«Veronesi appoggia Ferrante Anzi no, ci siamo sbagliati»

Gaffe: l’Unione «schiera» l’oncologo con l’ex prefetto. Ma non è vero

Gianandrea Zagato

Un appello a votare per Bruno Ferrante. Un invito ai milanesi sottoscritto da «cento esponenti della società civile, della cultura, dell’economia e delle professioni». Cento cognomi di peso, dicono quelli dello staff dell’ex prefetto. E giù l’elenchino: da Carla Fracci a Umberto Eco, da Giulio Giorello a Ermanno Olmi passando per Moni Ovadia e Umberto Veronesi.
Sì, proprio l’oncologo di fama internazionale che si dichiarò indisponibile a correre nelle file dell’Unione per conquistare Palazzo Marino, dopo essere stato vittima di un’aggressione tutt’interna al centrosinistra su un suo presunto conflitto d’interessi. Firma che per l’ex prefetto rappresenta la cifra che mancava alla sua candidatura, quell’impronta riformista che il presidente della Provincia Filippo Penati gli rimproverava di non «far emergere». Ma, sorpresa, Veronesi non appoggia affatto l’Unione e Ferrante. Anzi, lui, non sa nulla di quella firma che l’ex prefetto sbandiera trionfante come la prova provata di un sostegno dell’area socialista e riformista e che fa il giro dei giornali. Firma di troppo che la segreteria del professor Veronesi smentisce senza nota stampa, mentre tre ore dopo il portavoce di Ferrante via mail fa sapere che «si è trattato di un errore». «Un errore verificatosi nella fase di acquisizione delle firme a sostegno dell’appello per le primarie, un’indicazione generica acquisita non direttamente dal professor Veronesi ha determinato l’erronea inclusione di quest’ultimo nell’elenco dei firmatari», con tanto di «preghiera di rettificare la notizia, omettendo il nominativo di Veronesi».
Sorprendente, all’indomani di un articolo dello stesso Ferrante che dalle colonne de il Riformista spiegava la sua ricetta perché «Milano torni la culla del riformismo». Se non ci fosse da piangere ci sarebbe da ridere. Anche perché i supporter di Ferrante non sanno spiegare come sia potuto accadere che «un’indicazione generica» abbia «determinato l’erronea inclusione nell’elenco dei firmatari». Mistero che rischia ulteriormente di rovinare la campagna delle primarie di Ferrante, «evidente il giochino di spacciare una firma per rassicurare che, Ferrante sindaco, Milano resta la culla del riformismo» commentano gli ex socialisti. La realtà dei fatti è dunque ben diversa: l’influente area socialista e riformista non trova spazio nell’entourage dell’ex prefetto, che infatti dà corpo e sostanza ormai solo a quella sinistra che, Unipol e dintorni a parte, punta solo sulla mozione degli affetti. Unica spiega possibile della solidarietà antifascista che, da ieri, Ferrante tenta di solleticare contro l’amministrazione di centrodestra: «Questa città viene dall’antifascismo e ha un sindaco che va a far visita ai morti della Repubblica sociale, vi pare possibile?».
Invito a tornare alla «Milano risorta sull’antifascismo dei partigiani» per sconfiggere «la città chiusa, che sta tornando al modello spagnolo, medievale, quello delle mura».

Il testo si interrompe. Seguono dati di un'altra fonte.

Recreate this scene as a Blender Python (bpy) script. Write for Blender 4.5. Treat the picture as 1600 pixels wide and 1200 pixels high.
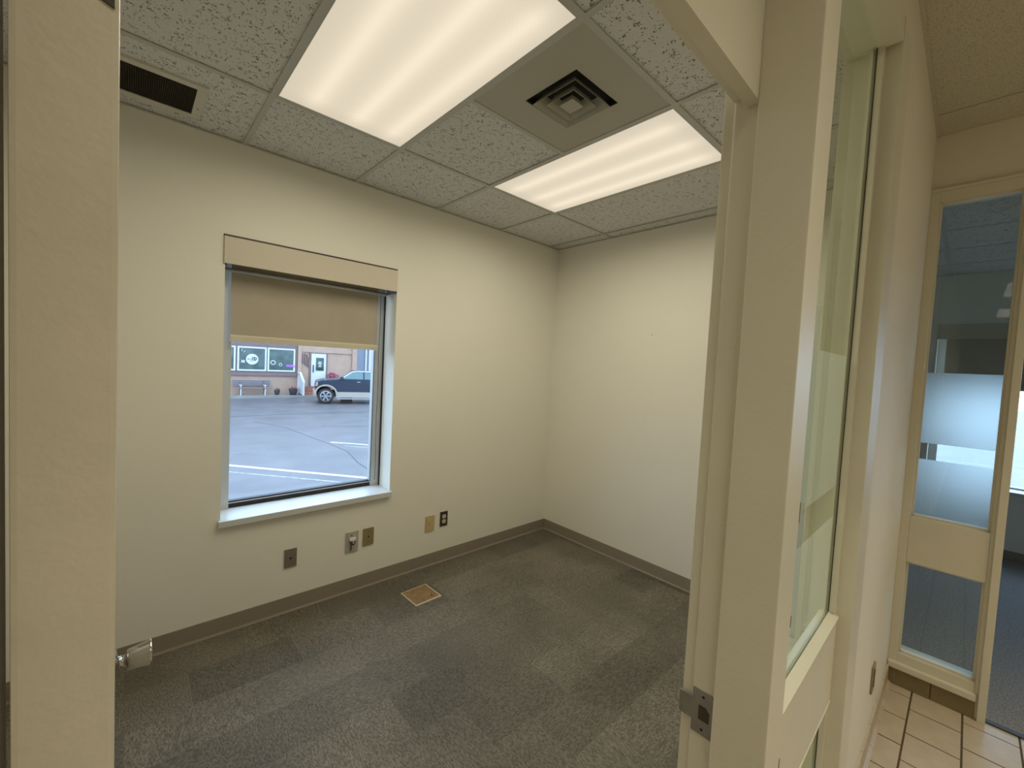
import bpy, bmesh, math, random
from mathutils import Vector, Matrix

# ------------------------------------------------------------------ reset
for o in list(bpy.data.objects):
    bpy.data.objects.remove(o, do_unlink=True)
scene = bpy.context.scene
COL = scene.collection
rnd = random.Random(7)

# ------------------------------------------------------------------ camera
ZC = 1.585
yaw, pitch, roll = math.radians(42.4874), math.radians(-2.59645), math.radians(2.90959)
F = Vector((math.sin(yaw) * math.cos(pitch), math.cos(yaw) * math.cos(pitch), math.sin(pitch)))
R0 = F.cross(Vector((0, 0, 1))).normalized()
U0 = R0.cross(F)
R = R0 * math.cos(roll) + U0 * math.sin(roll)
U = U0 * math.cos(roll) - R0 * math.sin(roll)
cd = bpy.data.cameras.new('camera')
cd.sensor_fit = 'HORIZONTAL'
cd.sensor_width = 36.0
cd.lens = 654.548 / 1600 * 36.0
cd.clip_start = 0.01
cd.clip_end = 300
cam = bpy.data.objects.new('camera', cd)
COL.objects.link(cam)
m = Matrix((R, U, -F)).transposed().to_4x4()
m.translation = Vector((0, 0, ZC))
cam.matrix_world = m
scene.camera = cam

# ------------------------------------------------------------------ world (overcast daylight)
w = bpy.data.worlds.new('overcast_sky')
scene.world = w
w.use_nodes = True
bg = w.node_tree.nodes['Background']
bg.inputs[0].default_value = (0.54, 0.75, 1.0, 1)
bg.inputs[1].default_value = 5.2

# ------------------------------------------------------------------ view
scene.view_settings.view_transform = 'Standard'
scene.view_settings.look = 'None'
scene.view_settings.gamma = 1.0
scene.view_settings.use_curve_mapping = False
scene.view_settings.exposure = 0.0

LAMP_COL = (1.0, 0.935, 0.745)
OFFICE_WATTS = 11.2
HALL_WATTS = 9.2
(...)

Lezioncina tra storia e attualità che raccoglie applausi dagli anziani Spi-Cgil riuniti al Nazionale, forse ancor più stupiti da un’altra esternazione di troppo: «Ho sempre sofferto della mia legittimazione autoritaria, di chi viene calato dall’alto, nominato dallo Stato». Critica davvero stupefacente per l’ex funzionario dello Stato che si traveste da sindaco-compagno e che rivende per autentica una firma rivelatasi invece erronea.